Wat te doen als je 'clearly losing the hearts and mind issue' bent?  Dan
huur je een pr-firma in. Benieuwd wat voor draai die geeft aan het ziekenhuis
(volgens ander bronnen misschien een verzorgingstehuis voor bejaarden)
dat net platgegooid is, maar dat zien ze vast als een creatieve
uitdaging, zoals dat in die kringen hoort...

----------

Pentagon hires image firm to explain airstrikes to world

Published Friday, Oct. 19, 2001, in the San Jose Mercury News BY
WARREN P. STROBEL AND JONATHAN S. LANDAY

Mercury News Washington Bureau

WASHINGTON -- The Pentagon has hired a well-known Washington
public-relations firm to help it explain U.S. military strikes in
Afghanistan to global audiences, U.S. officials confirmed Thursday.

It's part of a broader Bush administration campaign to try to
reverse a rising tide of opposition in the Islamic world.

The firm, the Rendon Group, has worked in the past for U.S. government
agencies, including the CIA, which paid it to boost the image of
the Iraqi National Congress, a U.S.-backed group of Iraqis opposed
to the rule of President Saddam Hussein.

That effort in the mid-'90s ended with an investigation by the
CIA's inspector general over how a reported $23 million was spent
on behalf of the Iraqi National Congress and its leader, Ahmed
Chalabi, current and former intelligence officials said. The
officials spoke on condition of anonymity.

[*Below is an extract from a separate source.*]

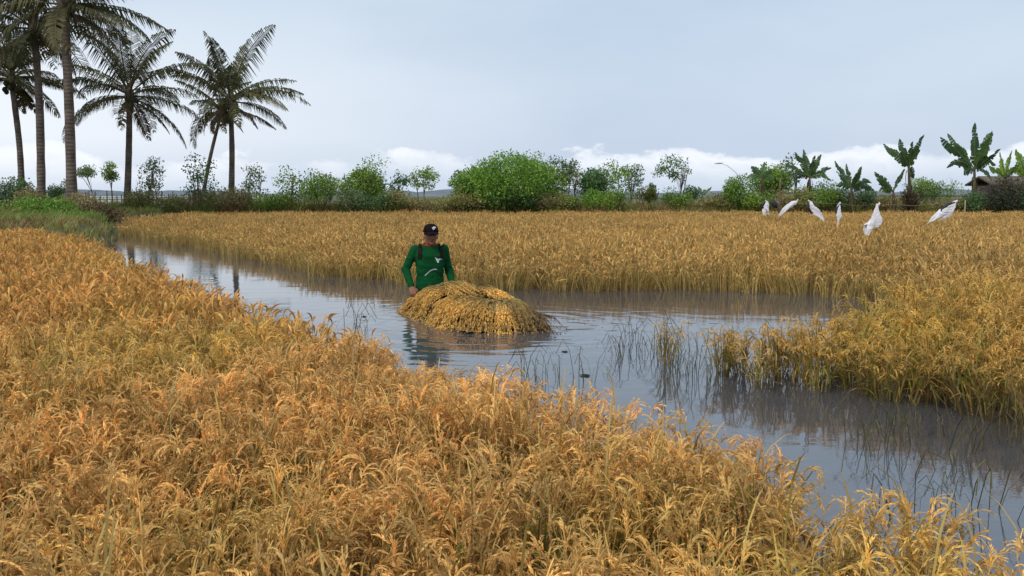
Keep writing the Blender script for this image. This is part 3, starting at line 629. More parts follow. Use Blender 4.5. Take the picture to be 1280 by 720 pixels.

For the anti-terrorism public-relations war, the Pentagon is paying
Rendon to monitor news media in 79 countries; conduct focus groups;

create a counterterrorism Web site that will provide information
on terrorist groups and the U.S. campaign against terrorism; and
recommend ways the U.S. military can counter disinformation and
improve its own public communications.

``The war on terrorism started without notice,'' said Lt. Col.
Kenneth McClellan, a Pentagon press officer. ``We needed a firm
that could provide strategic counsel immediately. We were interested
in someone that we knew could come in quickly and help us orient
to the challenge of communicating to a wide range of groups around
the world.''

McClellan said the initial contract, awarded without bidding, is
for $397,000 and lasts 120 days, with an option to extend it for
up to one year.

Officials at the company declined comment, citing a confidentiality
agreement in the contract.

The Bush administration has been widely criticized, both at home
and abroad, for being slow to realize the importance of images in
the war on terrorism. It is struggling to counter a widespread
perception in the Islamic world that the war in Afghanistan is a
war on Islam and that the United States is indifferent to civilian
casualties.

Defense Secretary Donald Rumsfeld said earlier this week, ``To the
extent we need to do a better job to make sure that people are not
confused as to what this is about, then we darn well ought to do
a better job.''

``We are clearly losing the `hearts and minds' issue,'' said one
official involved in the administration spin effort, describing it
as ``not a very well-organized effort.'' The official requested
anonymity.

In recent days, the administration has dispatched waves of officials
for international television interviews, particularly on the widely
watched Arab station Al-Jazeera. Deputy Secretary of State Richard
Armitage has appeared on Metro TV in Indonesia, where anti-American
protests have been widespread, and Great Britain's ITN.

But initial analyses indicate that the outreach effort still has
a long way to go.

An Al-Jazeera interview of Bush national security adviser Condoleezza
Rice ``continued to garner significant press attention,'' but Arabic
press commentators in Morocco and Saudi Arabia ``found nothing
new,'' said a State Department review of foreign media reporting
Thursday.

``They claimed that the U.S. is offering Arabs a `false equation,'
i.e.

the war against terrorism is not against Islam or Arabs --
nevertheless, it is Muslims and Arabs who will have to pay for
Sept. 11,'' the review said.

The choice of the Rendon Group to advise the Pentagon may not be
a coincidence, given its past work on behalf of the Iraqi opposition.